NEGOTIATIONS WITH BUYERS

Before commencing negotiations on the sale of your business, it is important to be completely clear on the outcome you seek.  The most common primary objectives our clients seek from the sale of their businesses are:-

  • Financial - to maximise the amount of money returned from the sale.
  • Timing – many of our clients are looking for a swift no nonsense sale to allow them to meet a specific timescale or deadline (typical reasons for this include emigration, illness, other commitments and lifestyle or financial issues.)  In some circumstances a seller may forgo the highest bid in favour of another party able to proceed more quickly or with a proven track record of no nonsense business acquisition.
  • Emotional/personal – To find a suitable successor who will look after staff and clients.

Negotiations can be conducted in a number of ways.  Some sellers enjoy the thrill of the chase during negotiations, others are more comfortable using the services of a 3rd party agent to allow them to concentrate on financial and commercial objectivity and to avoid making overly emotional decisions.

As a seller, your negotiating style and position will have to take into account the level of demand and interest in your business that your chosen marketing medium generates, as well as how quickly you need to sell.

Clearly you can afford to negotiate on your terms if there are many interested parties and you are not under any great time pressure.  Conversely if there is only one prospective buyer and you need to move quickly then you are much more likely to have to make some concessions on your ideal price and terms.

When negotiating the sale of your business, it is important to keep the following key issues in mind:-

  • Ability of the purchaser to proceed – it is important to establish at an early stage of negotiations that any prospective buyer will actually be able to deliver on any offer.  In particular you need to be sure that they can raise the necessary money for the purchase.  Virtually all buyers will claim that “money is not an issue” but it is crucial that you see some evidence of cash funds, or a letter from a lender offering the necessary funding.
  • Deposits - is the purchaser prepared to show intent by means of a deposit if you accept their offer.
  • Clear “Heads of terms” – when considering offers, to avoid future pitfalls, it is important to make sure that there is a clear understanding between yourself and the prospective purchaser in terms of:-
  • How and when the monies are to be paid? Is the purchaser offering full cash on completion of the deal or is there to be any element of deferred payment e.g. £200,000 to be paid on completion of the deal and a further £50,000 3 months later.
  • What timescale is the purchaser proposing to complete on their offer? Are you prepared to grant them exclusivity during this period (e.g. will you cease speaking to other buyers).
  • How will stock be valued and paid for?
  • Will the purchaser be buying the shares of your business or the assets only?
  • In an asset sale, will the purchaser be buying the assets in their own name or in the name of a limited company?
  • Which party will pay for legal costs (including landlord’s agents and solicitor's costs for leasehold properties with 3rd party landlords?

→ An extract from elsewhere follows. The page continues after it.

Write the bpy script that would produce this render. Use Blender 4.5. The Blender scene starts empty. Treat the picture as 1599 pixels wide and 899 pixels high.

This is a complex area and this list of considerations if far from exhaustive, but it is designed to give sellers a feel for the elements of their sale which they need to consider carefully before accepting an offer.

Failure to tie down the basic details of a business sale at an early stage can lead to significant wasted time, wasted money (solicitor's and accountant’s fees), stress, angst between buyer and seller and in many cases may necessitate a renegotiation or remarketing of the business to alternative buyers.  If in doubt, seek professional advice.  Proactively investing in appropriate advice at an early stage should save you money over the course of your sale.